South Korean pop music, K-pop, has gained incredible popularity among young people around the world, including Russia. At one time, the Gangnam Style track garnered more than 3.7 billion views on YouTube. After that, musical compositions with performers of doll-like appearance began to pack huge stadiums. Korean pop culture has millions of young fans in our country. “It cannot be said that the Korean pop culture has 'covered' all Kazan youth, but many teenagers study Korean in order to listen and understand South Korean TV shows in the original," says Adela Farukshina, a professor of the Korean language at the Institute of International Relations, History and Oriental Studies of the Kazan Federal University.

K-pop musical compositions became incredibly popular among young people. Joseph Costa on Unsplash

According to her, many young Kazan residents fell in love with South Korean TV series, and this passion turned into a desire to learn Korean. “Now the Korean language is very popular among young people, especially among teenagers aged 15-16. They like pop culture, so learning Korean looks more like a hobby. For this, they look for tutors. The cost of one hour is from 500 to 3000 rubles," she said. There are a lot of tutors on recruitment platforms. However, how can the aggravation of the geopolitical situation change the market of services in this area?

“Will South Korean culture be restricted in Russia now? Doramas, k-pop, and so on?" Kazan local historian Mark Shishkin, the author of the telegram channel Tsar Kazansky, asks.

This is not an idle question, back in April of this year, the Russia's foreign ministry threatened Seoul to retaliate in response to attempts to abolish Russian culture. “If the mood for the 'abolition' of Russian culture in South Korea continues to gain momentum, we will be forced to think about tangible retaliatory measures. We hope that common sense will prevail in Seoul, unlike in many Western countries," Russian Foreign Ministry spokeswoman Maria Zakharova said.

Nevertheless, most experts are inclined to believe that there will be no ban on doramas and K-pop: “Mass pop culture lives outside politics, so one shouldn't expect resources to be blocked," they say.

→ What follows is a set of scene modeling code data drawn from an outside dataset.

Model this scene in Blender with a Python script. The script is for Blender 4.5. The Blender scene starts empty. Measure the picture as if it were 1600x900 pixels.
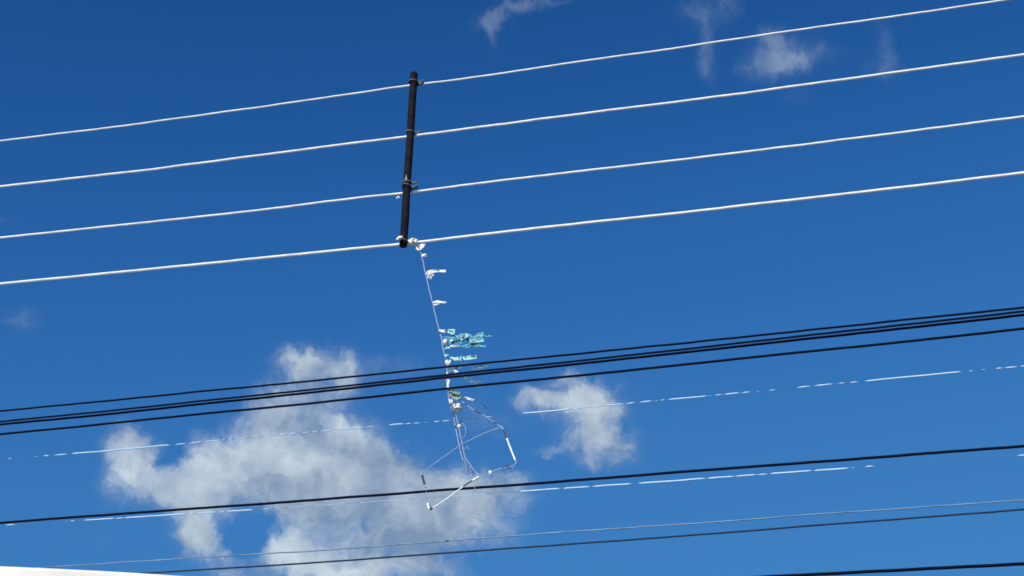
import bpy, bmesh, math, random
from mathutils import Vector, Matrix, noise

# ------------------------------------------------------------------ camera, world, sun
FPX = 2000.0                      # focal length in photo pixels (1600 wide)
PITCH = math.radians(28.0)
CAM = Vector((0, 0, 1.6))
CP, SP = math.cos(PITCH), math.sin(PITCH)
sc = bpy.context.scene
C = sc.collection
cam_d = bpy.data.cameras.new('camera')
cam_d.sensor_width = 36.0
cam_d.lens = 36.0 * FPX / 1600.0
cam_d.clip_start = 0.05
cam_d.clip_end = 20000
cam = bpy.data.objects.new('camera', cam_d)
cam.location = CAM
cam.rotation_euler = (math.radians(90) + PITCH, 0, 0)
C.objects.link(cam)
sc.camera = cam
sc.render.engine = 'CYCLES'
sc.cycles.use_denoising = False
sc.cycles.filter_width = 1.6
sc.cycles.max_bounces = 6
sc.view_settings.view_transform = 'Standard'
sc.view_settings.look = 'None'
sc.view_settings.gamma = 1
sc.view_settings.use_curve_mapping = False
sc.view_settings.exposure = 0.0
SUN_EL = math.radians(30)
SUN_AZ = math.radians(205)        # compass-like, 0 = +Y (view direction), clockwise: behind and left

def ray(px, py):                  # direction of a photo pixel
    x = (px - 800) / FPX; y = (450 - py) / FPX
    return Vector((x, CP - y * SP, SP + y * CP))
def azel(px, py):
    d = ray(px, py).normalized()
    return math.atan2(d.x, d.y), math.asin(d.z)

SKY_STR = 0.1
def build_world():
    w = bpy.data.worlds.new('World'); sc.world = w; w.use_nodes = True
    try:
        w.cycles.sampling_method = 'MANUAL'; w.cycles.sample_map_resolution = 512
    except Exception: pass
    nt = w.node_tree; N = nt.nodes; L = nt.links; N.clear()
    def n(t, **k):
        o = N.new(t)
        for a, b in k.items(): setattr(o, a, b)
        return o
    def put(sock, v):
        if isinstance(v, bpy.types.NodeSocket): L.new(v, sock)
        else: sock.default_value = v
    def m(op, a, b=0.0, c=None, clamp=False):
        o = n('ShaderNodeMath', operation=op, use_clamp=clamp)
        put(o.inputs[0], a); put(o.inputs[1], b)
        if c is not None: put(o.inputs[2], c)
        return o.outputs[0]
    def smooth(v, lo, hi, tmin=0.0, tmax=1.0):
        o = n('ShaderNodeMapRange', interpolation_type='SMOOTHSTEP')
        put(o.inputs[0], v); o.inputs[1].default_value = lo; o.inputs[2].default_value = hi
        o.inputs[3].default_value = tmin; o.inputs[4].default_value = tmax
        return o.outputs[0]
    sky = n('ShaderNodeTexSky', sky_type='NISHITA', sun_disc=False)
    sky.sun_elevation = SUN_EL; sky.sun_rotation = SUN_AZ
    sky.altitude = 0; sky.air_density = SKY_AIR; sky.dust_density = SKY_DUST; sky.ozone_density = SKY_OZONE
    # the phone's deep-blue rendering of the sky: channel response curves on the physical sky
    sep = n('ShaderNodeSeparateColor'); L.new(sky.outputs[0], sep.inputs[0])
    com = n('ShaderNodeCombineColor')
    for i, (A, c0, g) in enumerate(SKY_RESP):
        q = m('POWER', m('DIVIDE', c0, m('MAXIMUM', sep.outputs[i], 1e-4)), g)
        L.new(m('DIVIDE', A, m('ADD', q, 1.0)), com.inputs[i])
    bg = n('ShaderNodeBackground'); L.new(com.outputs[0], bg.inputs[0]); bg.inputs[1].default_value = SKY_STR
    # clouds, laid out in azimuth and elevation on the sky
    tc = n('ShaderNodeTexCoord')
    sx = n('ShaderNodeSeparateXYZ'); L.new(tc.outputs['Generated'], sx.inputs[0])
    az = m('ARCTAN2', sx.outputs[0], sx.outputs[1]); el = m('ARCSINE', sx.outputs[2])
    cxyz = n('ShaderNodeCombineXYZ'); L.new(az, cxyz.inputs[0]); L.new(el, cxyz.inputs[1])
    p = cxyz.outputs[0]
    def noi(scale, detail, rough, off=(0, 0, 0), vec=None, lac=2.1):
        t = n('ShaderNodeTexNoise', noise_dimensions='3D')
        t.inputs['Scale'].default_value = scale; t.inputs['Detail'].default_value = detail
        t.inputs['Roughness'].default_value = rough; t.inputs['Lacunarity'].default_value = lac
        a = n('ShaderNodeVectorMath', operation='ADD'); L.new(vec or p, a.inputs[0]); a.inputs[1].default_value = off
        L.new(a.outputs[0], t.inputs['Vector'])
        return t
    def warp(vec, scale, amp, off, detail=3):
        t = noi(scale, detail, 0.55, off, vec)
        s = n('ShaderNodeVectorMath', operation='SUBTRACT'); L.new(t.outputs['Color'], s.inputs[0]); s.inputs[1].default_value = (.5, .5, .5)
        k = n('ShaderNodeVectorMath', operation='MULTIPLY'); L.new(s.outputs[0], k.inputs[0]); k.inputs[1].default_value = (amp, amp, 0)
        a = n('ShaderNodeVectorMath', operation='ADD'); L.new(vec, a.inputs[0]); L.new(k.outputs[0], a.inputs[1])
        return a.outputs[0]
    pw1 = warp(p, 24.0, 0.026, (3.1, 7.7, 1.3))
    pw = warp(pw1, 80.0, 0.016, (9.1, 2.7, 5.3))
    def blobs(lst, vec):
        tot = None
        xy = n('ShaderNodeSeparateXYZ'); L.new(vec, xy.inputs[0]); X, Y = xy.outputs[0], xy.outputs[1]
        for (cx, cy, rx, ry, rot, wt) in lst:
            a, e = azel(cx, cy)
            r = math.radians(rot); cr, sr = math.cos(r), math.sin(r)
            ix, iy = FPX * math.cos(e) / rx, FPX / ry
            u = m('MULTIPLY_ADD', X, cr * ix, m('MULTIPLY_ADD', Y, sr * ix, -(a * cr + e * sr) * ix))
            v = m('MULTIPLY_ADD', X, -sr * iy, m('MULTIPLY_ADD', Y, cr * iy, (a * sr - e * cr) * iy))
            r2 = m('MULTIPLY_ADD', u, u, m('MULTIPLY', v, v))
            ex = m('EXPONENT', m('MULTIPLY', r2, -0.8))
            tot = m('MULTIPLY_ADD', ex, wt, tot if tot is not None else 0.0)
        return tot
    D = blobs(CLOUD, pw)
    f1 = noi(30.0, 9, 0.58, (1.7, 4.2, 0.4), pw).outputs['Fac']
    f2 = noi(110.0, 7, 0.6, (6.7, 1.2, 2.4), pw).outputs['Fac']
    nz = m('ADD', m('MULTIPLY', m('SUBTRACT', f1, 0.5), 1.35), m('MULTIPLY', m('SUBTRACT', f2, 0.5), 0.8))
    # noise acts in proportion to the local amount of cloud
    dens = m('ADD', D, m('MULTIPLY', nz, smooth(D, 0.0, 0.55)))
    alpha = smooth(dens, 0.0, 1.15)
    alpha = m('MULTIPLY', alpha, smooth(dens, 0.3, 1.6, 0.86, 0.97))
    T = blobs([(x, y, rx * 1.35, ry * 1.35, ro, w_ * .85) for x, y, rx, ry, ro, w_ in THIN], pw)
    thin = smooth(m('ADD', T, m('MULTIPLY', m('MULTIPLY', nz, 0.8), smooth(T, 0.0, 0.6))), 0.0, 1.15, 0.0, 0.42)
    alpha = m('SUBTRACT', 1.0, m('MULTIPLY', m('SUBTRACT', 1.0, alpha), m('SUBTRACT', 1.0, thin)))
    B = blobs(BRIGHT, pw)
    f3 = noi(34.0, 5, 0.5, (11.7, 3.2, 8.4), pw1).outputs['Fac']
    lit = m('ADD', m('ADD', B, 0.30), m('ADD', m('MULTIPLY', m('SUBTRACT', f3, 0.5), 1.5), m('MULTIPLY', m('SUBTRACT', f2, 0.5), 0.55)), clamp=True)
    mix = n('ShaderNodeMix', data_type='RGBA')
    L.new(lit, mix.inputs[0]); mix.inputs[6].default_value = CLOUD_GREY; mix.inputs[7].default_value = CLOUD_LIT
    cb = n('ShaderNodeBackground'); L.new(mix.outputs[2], cb.inputs[0]); cb.inputs[1].default_value = SKY_STR
    ms = n('ShaderNodeMixShader'); L.new(alpha, ms.inputs[0]); L.new(bg.outputs[0], ms.inputs[1]); L.new(cb.outputs[0], ms.inputs[2])
    out = n('ShaderNodeOutputWorld'); L.new(ms.outputs[0], out.inputs[0])

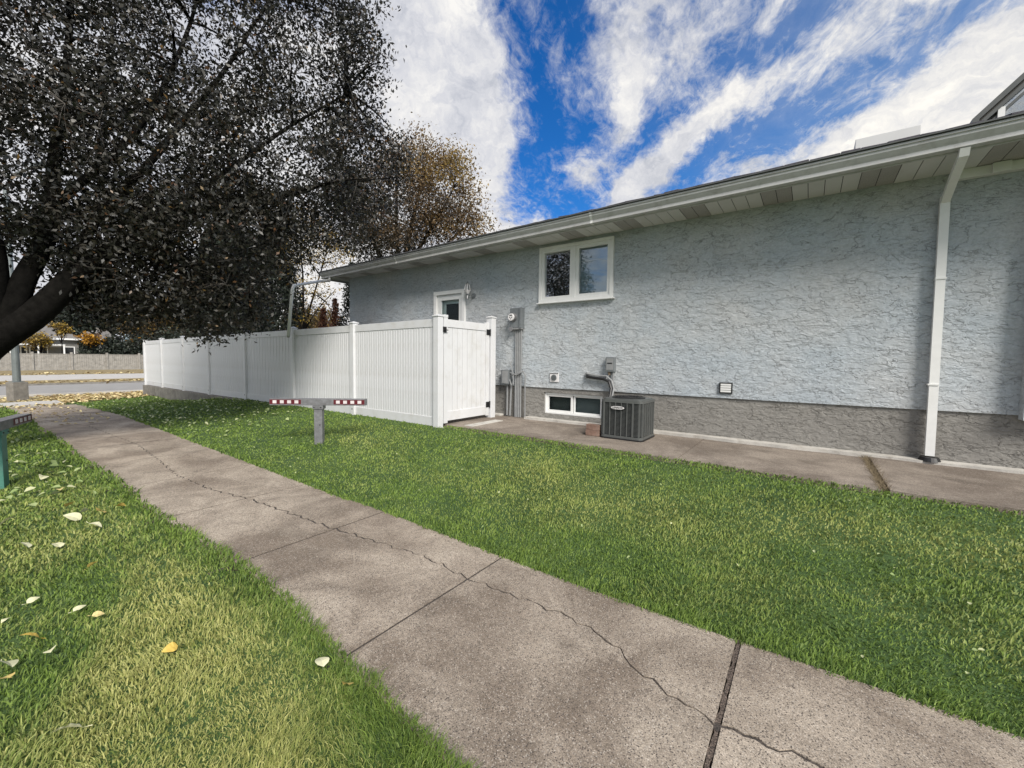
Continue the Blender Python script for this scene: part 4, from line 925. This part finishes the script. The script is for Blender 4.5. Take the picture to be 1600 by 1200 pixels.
def conifer(name, label, x, y, z0, h, r_, n, lsize, m, group, seed, cat='tree', top=.12):
    rr = np.random.default_rng(seed); t = thing(name, label, cat, (x, y, z0), 0, group)
    tubes('trunk', [(np.array([(0, 0, -.2), (0, 0, h * .5), (0, 0, h * .95)]), .05 * r_ + .04, .02)], 'bark', t, 8)
    zz = rr.random(n) ** .9 * h; k = np.clip(zz / h, 0, 1); prof = r_ * np.minimum(1, .55 + k * 3.) * (1 - k ** 2.2 * (1 - top)) ; a = rr.uniform(0, 2 * math.pi, n); lump = 1 + .16 * np.sin(a * 5 + zz * 4) + .12 * np.sin(a * 3 - zz * 7.)
    q = prof * lump * rr.uniform(.45, 1.03, n); P = np.stack([q * np.cos(a), q * np.sin(a), zz], -1)
    leaves('crown', P, lsize, m, t, asp=.42, droop=-.7, r=rr)['kind'] = 'stuff'; return t
cg = 'tall dark conifers behind the vinyl fence'
conifer('conifer', 'left one of two tall dark conifers behind the white fence', -19.9, 7.45, -.2, 7.8, 1.5, 34000, .15, 'leaf_cedar', cg, 21)
conifer('conifer', 'right one of two tall dark conifers behind the white fence', -16.9, 7.7, -.1, 6.5, 1.35, 30000, .13, 'leaf_cedar', cg, 22)
conifer('conifer', 'dark conifer at the left end behind the white fence', -23.5, 8.0, -.3, 7.4, 1.5, 20000, .17, 'leaf_cedar', cg, 23)
conifer('cedar', 'narrow dark cedar column against the far corner of the house', -12.1, 8.0, 0, 4.2, .52, 7000, .09, 'leaf_cedar', None, 24, 'cedar')
sg = 'rust coloured columnar shrubs by the house corner'
conifer('shrub', 'taller rust coloured columnar shrub behind the fence', -13.6, 8.3, 0, 3.2, .34, 3000, .09, 'leaf_rust', sg, 25, 'shrub')
conifer('shrub', 'shorter dark rust shrub left of the tall rust shrub', -14.2, 8.2, 0, 2.9, .32, 2600, .09, 'leaf_rust', sg, 26, 'shrub')

def bush(name, label, cat, x, y, z0, rx, rz, n, ls, m, seed, group=None, trunk=1., asp=.6):
    rr = np.random.default_rng(seed); t = thing(name, label, cat, (x, y, z0), 0, group)
    segs = [(np.array([(0, 0, 0), (.05 * rx, .1 * rx, trunk), (0, 0, trunk + rz)]), .06 * rx, .02)]
    for k in range(6): a = rr.uniform(0, 6.28); segs.append((bez(np.array([0, 0, trunk * .8]), np.array([rx * .7 * math.cos(a), rx * .7 * math.sin(a), trunk + rz * rr.uniform(.7, 1.5)]), .2, 5, rr), .03 * rx, .01))
    tubes('trunk', segs, 'bark', t, 6)
    nc = max(8, n // 30); d = rr.normal(size=(nc, 3)); d /= np.linalg.norm(d, axis=1)[:, None]; d *= rr.uniform(.3, 1, nc)[:, None]
    Cc = d * np.array([rx, rx, rz]) + np.array([0, 0, trunk + rz]); P = np.repeat(Cc, 30, 0) + rr.normal(size=(nc * 30, 3)) * rx * .16
    leaves('crown', P, ls, m, t, asp=asp, r=rr)['kind'] = 'stuff'; return t
yg = 'yellow and orange maples beyond the street'
bush('maple', 'bright orange maple at the end of the white fence beyond the street', 'tree', -69.6, 15.2, -.7, .8, 1.5, 1300, .26, 'leaf_orange', 31, yg, 1.4)
bush('maple', 'orange yellow maple right of the far porch', 'tree', -69.0, 11.0, -.7, 1.1, .7, 900, .26, 'leaf_orange', 32, yg, 3.0)
bush('maple', 'yellow maple in front of the far grey house', 'tree', -69.3, 8.6, -.7, .95, .8, 700, .26, 'leaf_yellow', 33, yg, 3.9)
bush('maple', 'yellow green maple nearest the lamp pole beyond the fence', 'tree', -69.4, 7.0, -.7, 1.4, .8, 1200, .26, 'leaf_yellow', 34, yg, 2.5)
dg_ = 'dark shrubs behind the board fence'
for k, (yy, rx, rz, lab) in enumerate([(10.9, .9, 1.6, 'small dark shrub beside the far porch'), (13.2, 1.5, 1.9, 'second dark shrub from the right behind the board fence'), (15.6, 1.9, 2.1, 'rightmost dark shrub behind the board fence'), (18.5, 2.2, 2.4, 'large dark shrub mostly hidden by the white fence')]):
    bush('shrub', lab, 'shrub', -69.8, yy, -.7, rx, rz, 5000, .3, 'leaf_cedar', 40 + k, dg_, .4)
fg_ = 'far trees behind the houses'
for k, (xx, yy, rx, rz, lab) in enumerate([(-104, -6, 6, 5, 'leftmost far tree behind the houses'), (-102, 5, 6, 5.4, 'broad far tree behind the grey house'), (-100, 15, 5.5, 5.0, 'far tree between the grey house ends'), (-96, 24, 6, 5.0, 'far tree seen through the dark branches'), (-90, 34, 7, 5.5, 'far tree behind the conifers'), (-84, 46, 7, 5, 'far tree hidden beyond the small thin tree')]):
    bush('tree', lab, 'tree', xx, yy, -.7, rx, rz, 9000, .55, 'leaf_gold' if k % 2 else 'leaf_cedar', 50 + k, fg_, 2.2)

# ------------------------------------------------------------------ grass
def in_view(x, y, z, mx=.08):
    X_ = x; Y_ = y; Z_ = z - 1.2
    cx = Rm[0][0] * X_ + Rm[1][0] * Y_ + Rm[2][0] * Z_; cy = Rm[0][1] * X_ + Rm[1][1] * Y_ + Rm[2][1] * Z_; cz = -(Rm[0][2] * X_ + Rm[1][2] * Y_ + Rm[2][2] * Z_)
    return (cz > .1) & (np.abs(cx / np.maximum(cz, .1)) < 1.235 + mx * 3) & (cy / np.maximum(cz, .1) > -.926 - mx * 3)
DRY = [(-2.75, .72, .75, .28, 1.0), (-2.0, .62, .6, .3, 1.0), (-3.5, .85, .6, .2, .75), (-1.5, .45, .5, .3, .9), (-4.8, .5, .5, .3, .5), (-2.6, .35, .5, .2, .55), (-1.3, 3.9, 1.3, .45, .50), (.2, 4.2, 1.0, .35, .50), (-3.0, 4.3, .8, .35, .38), (-5.6, 3.9, .7, .3, .35), (.6, 3.2, .7, .3, .3), (1.2, 4.4, .6, .3, .4), (-2.2, 3.4, .8, .3, .3)]
DARK = [(-1.15, 3.0, .5, .22), (.45, 2.9, .4, .25), (-3.6, 3.1, .5, .2), (-7, 3.4, 1, .4), (.3, 3.7, .35, .15), (-3.9, .55, .5, .18), (-2.9, .2, .3, .14), (-2.2, .5, .16, .09), (-3.1, .35, .2, .1)]
def dryness(x, y):
    d = .15 + .07 * (y < 1.3) + .26 * vn(x, y, 1.6, 1) + .22 * vn(x, y, 5., 2) + .15 * vn(x, y, 14., 4)
    for a, b, p, q, s in DRY: d = d + .85 * s * np.exp(-((x - a) / p) ** 2 - ((y - b) / q) ** 2)
    for a, b, p, q in DARK: d = d - .8 * np.exp(-((x - a) / p) ** 2 - ((y - b) / q) ** 2)
    e = np.minimum(np.abs(y - wright(x)), np.abs(y - wleft(x))); d = d - .5 * np.exp(-(e / .16) ** 2) - .35 * np.exp(-((y - 5.2) / .3) ** 2)
    d = d - .35 * np.clip((-6.5 - x) / 3, 0, 1)
    return d
def blades(name, region, label, seed, K):
    r = np.random.default_rng(seed); x0, x1, y0, y1 = region; XX = []
    # importance sample 1/r^2: polar around the camera foot
    n = K; rr_ = np.exp(r.uniform(math.log(1.15), math.log(27), n)); a = r.uniform(0, 2 * math.pi, n); x = rr_ * np.cos(a); y = rr_ * np.sin(a)
    keepn = (rr_ > 1.9) | (r.random(n) < (rr_ / 1.9) ** 2)
    k = (x > x0) & (x < x1) & (y > y0) & (y < y1) & keepn; x, y, rr_ = x[k], y[k], rr_[k]
    z = tz(x, y); k = in_view(x, y, z); x, y, z, rr_ = x[k], y[k], z[k], rr_[k]
    over = .018 * r.random(len(x)) + .022 * np.clip(vn(x, y, 18., 9), 0, 1) + .012
    k = ((y > wright(x) - over) & (y < np.where(x < -5.2, 5.16, 5.345 - .035 * np.maximum(0, x + 3)) + over * .6)) | (y < wleft(x) + over * 1.6)
    k &= x > -23.5 + 2 * vn(x, y, 1., 8)
    x, y, z, rr_ = x[k], y[k], z[k], rr_[k]; n = len(x)
    dr = dryness(x, y); rn = np.clip(.45 + .30 * r.normal(size=n) + .25 * vn(x, y, 9., 5), 0, 1)
    rt = y > 1.9; dr = np.clip(np.where(rt, dr * .8, dr) + r.normal(size=n) * np.where(rt, .13, .24), 0, 1)
    e = np.minimum(np.abs(y - wright(x)), np.abs(y - wleft(x)))
    h = (.032 + .020 * np.exp(-(e / .12) ** 2) + .012 * vn(x, y, 4., 6) + .012 * vn(x, y, 17., 7)) * r.uniform(.5, 1.35, n) * np.where(y > 2, .72, 1.) * (1 + .03 * rr_)
    wd = np.maximum(.0018, .00105 * rr_) * r.uniform(.7, 1.3, n)
    th = r.uniform(0, 2 * math.pi, n); lean = r.uniform(.15, 1.0, n) * h; la = r.uniform(0, 2 * math.pi, n)
    # combed clumps
    la = np.where(r.random(n) < .6, 3 * vn(x, y, 7., 12) + r.normal(size=n) * .7, la)
    wx, wy = np.cos(th) * wd, np.sin(th) * wd; lx_, ly_ = np.cos(la) * lean, np.sin(la) * lean
    z = z - .012
    b0 = np.stack([x - wx, y - wy, z], -1); b1 = np.stack([x + wx, y + wy, z], -1)
    m0 = np.stack([x - wx * .8 + lx_ * .35, y - wy * .8 + ly_ * .35, z + h * .62], -1); m1 = np.stack([x + wx * .8 + lx_ * .35, y + wy * .8 + ly_ * .35, z + h * .62], -1)
    tp = np.stack([x + lx_ * 1.1, y + ly_ * 1.1, z + h * r.uniform(.75, 1.05, n)], -1)
    V = np.stack([b0, b1, m1, m0, tp], 1).reshape(-1, 3); q = np.arange(n) * 5
    T = np.concatenate([np.stack([q, q + 1, q + 2], -1), np.stack([q, q + 2, q + 3], -1), np.stack([q + 3, q + 2, q + 4], -1)])
    o = npmesh(name, V, T, 'grass', None, {'rnd': np.repeat(rn, 5), 'dry': np.repeat(dr, 5)})
    print(name, n); return tag(o, label, 'grass', None, 'stuff')
blades('grass', (-24, 4, 1.9, 5.6), 'green lawn grass sloping from the house walk down to the sidewalk', 3, 1500000)
blades('grass', (-22, 2, -6, 1.9), 'green and yellowing grass on the near left side of the sidewalk', 4, 1500000)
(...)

There is no noticeable change of course among Korean scholars or translators from Korean. According to teacher Adela Farukshina, there are noticeable language differences between North Korean and South Korean. For example, the first one has preserved ancient historical dialects and almost does not change, while the second one is under the influence of the United States and is replenished with new words of American origin. However, this circumstance does not complicate the work of translators, the teacher believes.